All of this happens thanks to a process which is highly technical. However, in layman’s terms, DSPs enable advertisers to buy impressions from various publisher websites. These impressions are targeted to specific users thanks to the fact that the platforms have insight into their location and browsing behavior. But how to demand-side platforms get all of those impressions?

It is publishers who list their available ad impressions on marketplaces called ad exchanges. DSPs examine every impression and decide which one is suitable for a specific advertiser. After selecting the right ad impressions, it is time to bid for them. Usually their price is determined by a real-time auction, i.e. the process called real-time bidding. So, there’s no need for a middleman who will negotiate prices with buyers. The impressions go to the highest bidders through DSPs. This process lasts for a few milliseconds — the time a user’s computer needs to load a webpage.

In the past, media buyers had to manage their ad campaigns from various sources such as Google, Facebook, and Twitter, and follow them in different dashboards. Demand-side platforms consolidate campaigns from different channels into one interface.

Thanks to developments in technology, advertisers and publishers really have it way easier now than before!

What Are the Main Components of a Demand-Side Platform?

A demand-side platform is an intricate system. It consists of numerous elements which ensure it runs smoothly, helping advertisers buy ad space and manage their campaigns. If you want to understand DSPs better, take a look at its main components!

Bidder

Given its purpose, the bidding process is one of the key elements of a demand-side platform. This process is managed by a component known as “bidder” whose task is to place bids on inventory as real-time bidding takes place.

Ad Server

An ad server stores information about ads and delivers this content to various platforms, websites, and mobile apps.

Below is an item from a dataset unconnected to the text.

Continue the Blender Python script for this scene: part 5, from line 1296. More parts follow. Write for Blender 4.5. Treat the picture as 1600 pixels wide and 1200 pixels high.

It is able to display ads in the right place and to the right audience.

Campaign Tracker

Advertisers know how important it is to assess the performance of a particular campaign. Luckily, a demand-side platform has a component that helps professionals measure the success of their advertising efforts. Campaign tracker gives you insight into impressions, spends, clicks, and more.

Reporting Database

Once a campaign tracker records all the necessary data, it sends it over to the reporting database. A DSP user can generate reports by examining this information.

User Data

This component of a demand-side platform processes and stores crucial information about a specific user. User data includes their buying habits, interests, location, age group, and other. Marketers can use this information to bring changes to their campaigns and produce better results.

User Interface

User interface refers to the dashboard where advertisers work on creating, managing, and optimizing their campaigns.

Banker

It is highly likely that advertisers may go over their budget while using a demand-side platform. During RTB, it’s easy to overspend because of the number of bids occurring in real-time. However, a banker is there to avoid campaign overspending.

Final Thoughts

Learning the ropes of programmatic advertising might seem daunting at first. But we hope our article helped you understand demand-side platforms better and why they are so beneficial for advertisers. If you want to manage your ad buying process from one interface, we suggest you find one DSPs and start your journey!